Taste of Salt: A Story of Modern Haiti by Frances Temple

     I often enjoy books that immerse me in other times and cultures, especially when I know very little about them.  Having little knowledge of modern politics in Haiti, Frances Temple’s A Taste of Salt was an engaging and eye opening book for me.

 The story centers around two young characters: Djo and Jeremie.  Djo is a young man who has grown up in the streets of Port Au Prince.  Abandoned by his family from an early age due to their poverty, Djo finds a home at Lafanmi Selavi, a shelter set up by the Catholic priest Jean –Bertrand Aristide.   Having a little schooling, Djo is able to become a teacher there, instructing the other street boys in reading and writing.  As time passes, Titid (Aristide) begins speaking out more and more on the injustices in Haiti.  Titid and his street children, including Djo, are marked for attack by the prevailing political order and their terrifying henchmen the Tonton macoutes.   But there are other threats as well as Djo learns when he is kidnapped, and transported to the Dominican Republic to cut cane on a sugar plantation.

Jeremie, a young woman in Port Au Prince, is also born into poverty, but her home life is more stable.  Her mother and aunt push her to work hard in school in the hopes that she will pull herself out of La Saline, the name of the slum in which she lives.  With this in mind she wins many awards in school, but she finds that she cannot escape the brutal political violence of Haiti.  After witnessing a massacre at a voting location and then the destruction of Titid’s church St. Jean Busco, Jeremie realizes that she must use her energy to help transform Haiti.

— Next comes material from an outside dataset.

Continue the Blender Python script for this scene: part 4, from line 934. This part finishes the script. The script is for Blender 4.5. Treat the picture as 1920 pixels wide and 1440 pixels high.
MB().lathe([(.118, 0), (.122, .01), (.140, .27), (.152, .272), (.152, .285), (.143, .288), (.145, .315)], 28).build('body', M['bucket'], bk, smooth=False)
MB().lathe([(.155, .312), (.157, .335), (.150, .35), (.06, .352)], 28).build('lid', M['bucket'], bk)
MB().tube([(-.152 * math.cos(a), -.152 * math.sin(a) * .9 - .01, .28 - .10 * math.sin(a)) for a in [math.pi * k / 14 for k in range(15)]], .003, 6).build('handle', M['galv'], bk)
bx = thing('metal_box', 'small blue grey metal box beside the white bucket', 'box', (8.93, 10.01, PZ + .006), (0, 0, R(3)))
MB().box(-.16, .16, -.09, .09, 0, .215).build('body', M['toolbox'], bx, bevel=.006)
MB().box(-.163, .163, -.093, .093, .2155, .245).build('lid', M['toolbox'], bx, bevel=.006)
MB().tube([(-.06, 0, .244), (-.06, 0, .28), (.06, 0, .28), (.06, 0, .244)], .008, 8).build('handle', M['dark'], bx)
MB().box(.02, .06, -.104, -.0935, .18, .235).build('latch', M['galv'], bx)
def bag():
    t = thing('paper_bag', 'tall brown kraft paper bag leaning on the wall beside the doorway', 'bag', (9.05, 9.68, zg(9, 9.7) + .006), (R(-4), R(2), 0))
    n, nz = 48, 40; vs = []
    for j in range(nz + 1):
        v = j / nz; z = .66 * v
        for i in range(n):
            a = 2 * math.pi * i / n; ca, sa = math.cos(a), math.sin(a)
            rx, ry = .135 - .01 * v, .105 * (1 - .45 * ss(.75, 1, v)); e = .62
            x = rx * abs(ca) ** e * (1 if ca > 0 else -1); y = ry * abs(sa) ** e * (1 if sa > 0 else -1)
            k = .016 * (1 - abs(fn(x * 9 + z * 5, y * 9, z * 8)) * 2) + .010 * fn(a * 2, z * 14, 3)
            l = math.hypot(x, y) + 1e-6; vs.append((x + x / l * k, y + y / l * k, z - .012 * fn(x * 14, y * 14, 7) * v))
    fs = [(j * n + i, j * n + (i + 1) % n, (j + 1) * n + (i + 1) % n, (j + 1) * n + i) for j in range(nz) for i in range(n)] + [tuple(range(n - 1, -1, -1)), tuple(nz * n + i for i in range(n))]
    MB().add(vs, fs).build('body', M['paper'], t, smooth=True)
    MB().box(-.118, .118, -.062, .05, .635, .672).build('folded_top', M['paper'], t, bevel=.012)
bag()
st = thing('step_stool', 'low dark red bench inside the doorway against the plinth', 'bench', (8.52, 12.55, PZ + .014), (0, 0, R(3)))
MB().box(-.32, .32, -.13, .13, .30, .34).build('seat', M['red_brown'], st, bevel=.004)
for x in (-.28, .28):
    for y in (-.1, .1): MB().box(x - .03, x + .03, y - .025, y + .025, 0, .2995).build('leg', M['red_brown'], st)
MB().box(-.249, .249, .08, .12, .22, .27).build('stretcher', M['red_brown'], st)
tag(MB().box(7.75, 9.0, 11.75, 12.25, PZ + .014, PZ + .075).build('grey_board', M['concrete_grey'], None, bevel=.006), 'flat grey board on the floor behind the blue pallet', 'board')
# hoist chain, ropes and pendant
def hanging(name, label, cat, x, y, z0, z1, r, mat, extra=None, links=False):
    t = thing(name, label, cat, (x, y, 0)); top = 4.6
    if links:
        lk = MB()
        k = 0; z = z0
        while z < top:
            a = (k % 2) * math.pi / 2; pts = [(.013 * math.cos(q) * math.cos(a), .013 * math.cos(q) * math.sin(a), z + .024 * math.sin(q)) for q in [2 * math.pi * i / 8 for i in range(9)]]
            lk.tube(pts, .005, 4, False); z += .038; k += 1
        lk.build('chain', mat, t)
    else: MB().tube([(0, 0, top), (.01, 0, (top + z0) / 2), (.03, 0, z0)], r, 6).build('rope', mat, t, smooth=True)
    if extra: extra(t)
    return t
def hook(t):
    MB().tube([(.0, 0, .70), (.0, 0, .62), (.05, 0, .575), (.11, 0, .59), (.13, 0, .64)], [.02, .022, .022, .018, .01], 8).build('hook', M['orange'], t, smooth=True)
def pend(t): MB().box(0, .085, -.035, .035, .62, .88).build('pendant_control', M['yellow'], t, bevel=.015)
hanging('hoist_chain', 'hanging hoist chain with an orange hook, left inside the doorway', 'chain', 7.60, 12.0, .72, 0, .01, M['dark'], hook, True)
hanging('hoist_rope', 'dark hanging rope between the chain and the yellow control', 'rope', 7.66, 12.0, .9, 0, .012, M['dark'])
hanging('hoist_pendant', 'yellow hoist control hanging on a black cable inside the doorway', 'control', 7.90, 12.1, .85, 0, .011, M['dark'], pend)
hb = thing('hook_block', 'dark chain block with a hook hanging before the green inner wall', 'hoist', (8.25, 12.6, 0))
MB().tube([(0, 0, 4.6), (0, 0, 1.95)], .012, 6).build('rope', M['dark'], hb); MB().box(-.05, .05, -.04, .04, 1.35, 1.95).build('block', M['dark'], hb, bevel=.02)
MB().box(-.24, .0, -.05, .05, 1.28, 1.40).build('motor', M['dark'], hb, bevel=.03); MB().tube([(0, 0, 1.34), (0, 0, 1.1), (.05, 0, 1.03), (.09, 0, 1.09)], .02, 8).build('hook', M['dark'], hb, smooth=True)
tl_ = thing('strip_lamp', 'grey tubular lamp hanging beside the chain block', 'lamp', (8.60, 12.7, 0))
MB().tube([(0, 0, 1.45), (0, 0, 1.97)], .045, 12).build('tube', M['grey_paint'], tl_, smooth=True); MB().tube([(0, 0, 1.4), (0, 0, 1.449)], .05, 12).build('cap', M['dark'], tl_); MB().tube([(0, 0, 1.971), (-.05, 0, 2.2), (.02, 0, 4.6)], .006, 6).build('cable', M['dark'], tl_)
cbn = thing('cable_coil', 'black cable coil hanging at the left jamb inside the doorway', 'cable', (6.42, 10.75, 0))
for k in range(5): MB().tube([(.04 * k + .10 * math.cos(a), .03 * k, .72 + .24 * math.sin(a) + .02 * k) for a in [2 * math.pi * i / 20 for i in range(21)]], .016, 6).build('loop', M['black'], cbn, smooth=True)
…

I thought that this book was an excellent read because it was both entertaining and educational.  I particularly enjoyed reading about Djo’s resourceful ways in which he deals with the horrendous life of cutting cane in Dominicae.  A Taste of Salt was published in 1992 and won the Jane Addam’s Children’s Book Award.  I’d recommend it to any young reader who wants to know more about Haiti, how underprivileged people cope with a dictatorial regime, and whether change is possible in broken societies.